Search the data below for the word "scene" and copy each line that holds it.

^^^^^^^^

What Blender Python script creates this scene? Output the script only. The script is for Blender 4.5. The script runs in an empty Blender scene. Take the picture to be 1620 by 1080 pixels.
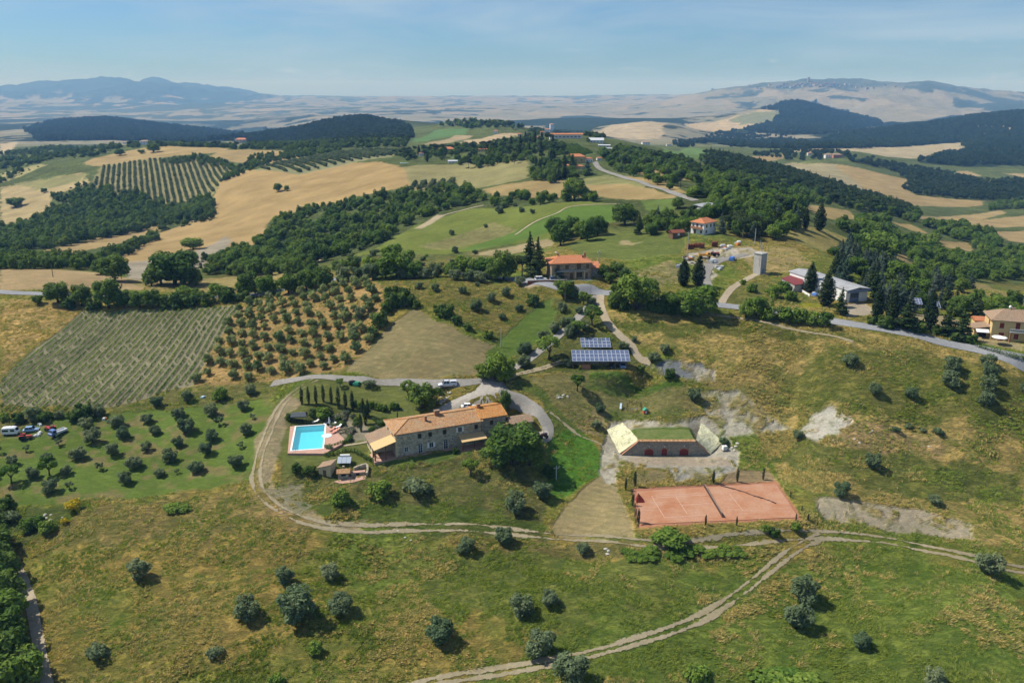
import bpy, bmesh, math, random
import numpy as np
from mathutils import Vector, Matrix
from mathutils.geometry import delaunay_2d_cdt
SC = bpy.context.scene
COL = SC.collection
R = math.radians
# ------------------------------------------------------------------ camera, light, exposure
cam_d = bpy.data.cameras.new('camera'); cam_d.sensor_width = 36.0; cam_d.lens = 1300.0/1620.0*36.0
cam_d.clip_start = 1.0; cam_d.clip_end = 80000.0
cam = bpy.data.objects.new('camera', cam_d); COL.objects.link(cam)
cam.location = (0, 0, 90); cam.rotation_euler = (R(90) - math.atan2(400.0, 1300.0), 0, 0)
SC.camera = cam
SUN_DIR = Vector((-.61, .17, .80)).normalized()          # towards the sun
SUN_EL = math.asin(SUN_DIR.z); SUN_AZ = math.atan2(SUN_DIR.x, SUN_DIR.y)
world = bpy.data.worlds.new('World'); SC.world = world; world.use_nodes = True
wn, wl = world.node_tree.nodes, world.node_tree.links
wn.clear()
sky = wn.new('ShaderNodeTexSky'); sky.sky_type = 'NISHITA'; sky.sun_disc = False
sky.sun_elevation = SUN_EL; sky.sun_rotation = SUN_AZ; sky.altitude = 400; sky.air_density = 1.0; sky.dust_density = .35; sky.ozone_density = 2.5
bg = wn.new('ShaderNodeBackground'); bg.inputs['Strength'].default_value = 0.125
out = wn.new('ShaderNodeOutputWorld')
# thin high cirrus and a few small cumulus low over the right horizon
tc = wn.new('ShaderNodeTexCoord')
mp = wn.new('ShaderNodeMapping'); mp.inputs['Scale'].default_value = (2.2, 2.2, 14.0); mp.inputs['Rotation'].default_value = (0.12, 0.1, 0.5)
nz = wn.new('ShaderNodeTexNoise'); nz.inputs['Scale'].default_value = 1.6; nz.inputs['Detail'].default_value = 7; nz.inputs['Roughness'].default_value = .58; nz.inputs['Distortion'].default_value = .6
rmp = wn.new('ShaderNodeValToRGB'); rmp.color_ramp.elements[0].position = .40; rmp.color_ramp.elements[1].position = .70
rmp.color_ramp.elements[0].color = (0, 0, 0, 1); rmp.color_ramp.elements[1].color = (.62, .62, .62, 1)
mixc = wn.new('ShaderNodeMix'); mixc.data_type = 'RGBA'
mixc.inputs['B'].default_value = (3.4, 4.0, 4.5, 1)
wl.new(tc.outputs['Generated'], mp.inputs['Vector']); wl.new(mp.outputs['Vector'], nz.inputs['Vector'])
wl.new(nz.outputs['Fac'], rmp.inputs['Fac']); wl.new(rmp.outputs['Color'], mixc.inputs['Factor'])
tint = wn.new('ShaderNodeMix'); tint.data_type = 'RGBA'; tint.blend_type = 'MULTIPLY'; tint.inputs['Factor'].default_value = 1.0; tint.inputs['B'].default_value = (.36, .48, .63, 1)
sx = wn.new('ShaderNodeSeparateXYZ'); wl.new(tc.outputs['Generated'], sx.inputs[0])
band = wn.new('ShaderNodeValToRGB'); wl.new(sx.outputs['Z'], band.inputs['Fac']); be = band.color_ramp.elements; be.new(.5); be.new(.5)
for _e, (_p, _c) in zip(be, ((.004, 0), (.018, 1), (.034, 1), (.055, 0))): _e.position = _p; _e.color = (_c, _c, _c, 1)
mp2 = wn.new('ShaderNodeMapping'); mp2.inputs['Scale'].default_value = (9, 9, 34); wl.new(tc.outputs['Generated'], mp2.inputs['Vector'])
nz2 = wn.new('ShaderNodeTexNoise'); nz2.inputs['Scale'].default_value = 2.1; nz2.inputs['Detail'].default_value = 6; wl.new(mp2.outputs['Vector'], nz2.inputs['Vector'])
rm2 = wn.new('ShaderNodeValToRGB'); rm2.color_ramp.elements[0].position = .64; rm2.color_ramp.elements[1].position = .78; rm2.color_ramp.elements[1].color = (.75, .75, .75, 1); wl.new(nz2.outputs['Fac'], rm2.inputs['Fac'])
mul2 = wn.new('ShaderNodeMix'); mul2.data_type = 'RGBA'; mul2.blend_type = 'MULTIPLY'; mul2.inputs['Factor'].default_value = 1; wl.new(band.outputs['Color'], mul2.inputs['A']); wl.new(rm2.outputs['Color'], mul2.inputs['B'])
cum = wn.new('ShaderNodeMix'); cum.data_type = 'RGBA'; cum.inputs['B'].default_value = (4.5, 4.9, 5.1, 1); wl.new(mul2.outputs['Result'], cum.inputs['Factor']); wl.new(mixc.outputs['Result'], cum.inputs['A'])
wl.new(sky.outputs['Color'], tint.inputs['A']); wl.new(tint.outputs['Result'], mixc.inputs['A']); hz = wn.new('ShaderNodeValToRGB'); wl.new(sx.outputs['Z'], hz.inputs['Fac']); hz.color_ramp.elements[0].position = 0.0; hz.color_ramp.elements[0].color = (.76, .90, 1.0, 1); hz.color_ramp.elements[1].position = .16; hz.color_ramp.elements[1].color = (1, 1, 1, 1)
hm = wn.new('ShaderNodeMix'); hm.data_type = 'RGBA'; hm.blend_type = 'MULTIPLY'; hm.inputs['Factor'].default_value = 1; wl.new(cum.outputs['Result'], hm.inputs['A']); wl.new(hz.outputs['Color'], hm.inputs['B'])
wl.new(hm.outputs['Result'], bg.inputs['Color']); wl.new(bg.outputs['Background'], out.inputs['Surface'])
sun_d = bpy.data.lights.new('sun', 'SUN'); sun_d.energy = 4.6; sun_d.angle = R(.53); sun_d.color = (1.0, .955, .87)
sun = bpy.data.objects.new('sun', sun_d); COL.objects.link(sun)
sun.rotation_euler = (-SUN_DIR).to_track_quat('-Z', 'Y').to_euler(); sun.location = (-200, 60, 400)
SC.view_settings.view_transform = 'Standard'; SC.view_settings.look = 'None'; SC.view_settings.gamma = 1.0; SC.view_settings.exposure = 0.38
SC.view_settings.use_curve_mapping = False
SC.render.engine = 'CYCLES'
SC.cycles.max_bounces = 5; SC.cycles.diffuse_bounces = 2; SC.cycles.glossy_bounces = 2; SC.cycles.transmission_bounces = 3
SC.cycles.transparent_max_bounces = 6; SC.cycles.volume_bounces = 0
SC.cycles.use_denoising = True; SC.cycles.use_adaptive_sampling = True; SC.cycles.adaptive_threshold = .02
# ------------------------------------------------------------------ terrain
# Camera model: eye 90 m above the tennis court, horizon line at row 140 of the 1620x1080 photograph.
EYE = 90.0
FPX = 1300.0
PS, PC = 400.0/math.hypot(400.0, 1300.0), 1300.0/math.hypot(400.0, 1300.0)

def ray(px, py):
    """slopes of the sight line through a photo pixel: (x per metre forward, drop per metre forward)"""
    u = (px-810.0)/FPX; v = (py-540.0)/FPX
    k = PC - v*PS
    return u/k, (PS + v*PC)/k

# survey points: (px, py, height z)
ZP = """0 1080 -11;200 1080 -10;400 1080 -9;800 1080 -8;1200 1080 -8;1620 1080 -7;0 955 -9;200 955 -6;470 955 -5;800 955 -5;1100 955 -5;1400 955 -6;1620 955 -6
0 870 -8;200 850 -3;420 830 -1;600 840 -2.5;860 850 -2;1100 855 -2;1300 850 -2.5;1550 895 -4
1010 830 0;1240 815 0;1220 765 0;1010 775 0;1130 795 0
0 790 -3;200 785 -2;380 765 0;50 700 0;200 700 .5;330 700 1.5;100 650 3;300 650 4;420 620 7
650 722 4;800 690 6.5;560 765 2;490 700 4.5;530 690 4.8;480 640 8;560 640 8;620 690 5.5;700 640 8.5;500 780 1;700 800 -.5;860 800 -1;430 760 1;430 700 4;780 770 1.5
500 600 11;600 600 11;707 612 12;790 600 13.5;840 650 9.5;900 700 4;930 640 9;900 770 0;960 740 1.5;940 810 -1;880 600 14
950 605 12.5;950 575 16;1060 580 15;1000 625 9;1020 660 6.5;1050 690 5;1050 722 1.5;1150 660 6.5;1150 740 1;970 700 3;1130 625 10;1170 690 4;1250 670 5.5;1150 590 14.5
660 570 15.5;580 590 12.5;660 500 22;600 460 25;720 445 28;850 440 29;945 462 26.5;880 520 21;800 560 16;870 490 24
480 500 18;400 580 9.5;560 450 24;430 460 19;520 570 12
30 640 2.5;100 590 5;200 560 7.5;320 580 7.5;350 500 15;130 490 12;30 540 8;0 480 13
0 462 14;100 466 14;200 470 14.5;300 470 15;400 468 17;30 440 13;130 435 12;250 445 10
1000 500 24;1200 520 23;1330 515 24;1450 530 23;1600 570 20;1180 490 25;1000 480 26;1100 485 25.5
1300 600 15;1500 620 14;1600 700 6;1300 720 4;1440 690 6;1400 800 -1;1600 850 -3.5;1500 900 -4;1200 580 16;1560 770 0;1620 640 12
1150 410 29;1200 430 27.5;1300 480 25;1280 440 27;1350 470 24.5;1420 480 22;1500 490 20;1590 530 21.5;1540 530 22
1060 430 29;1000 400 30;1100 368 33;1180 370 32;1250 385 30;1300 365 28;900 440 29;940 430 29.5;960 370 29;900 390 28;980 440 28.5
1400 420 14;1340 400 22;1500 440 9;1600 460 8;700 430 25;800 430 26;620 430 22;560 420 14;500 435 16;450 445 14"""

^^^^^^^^

* Response to the exercise:
What Blender Python script creates this scene? Output the script only. The script is for Blender 4.5. The script runs in an empty Blender scene. Take the picture to be 1620 by 1080 pixels.
SC = bpy.context.scene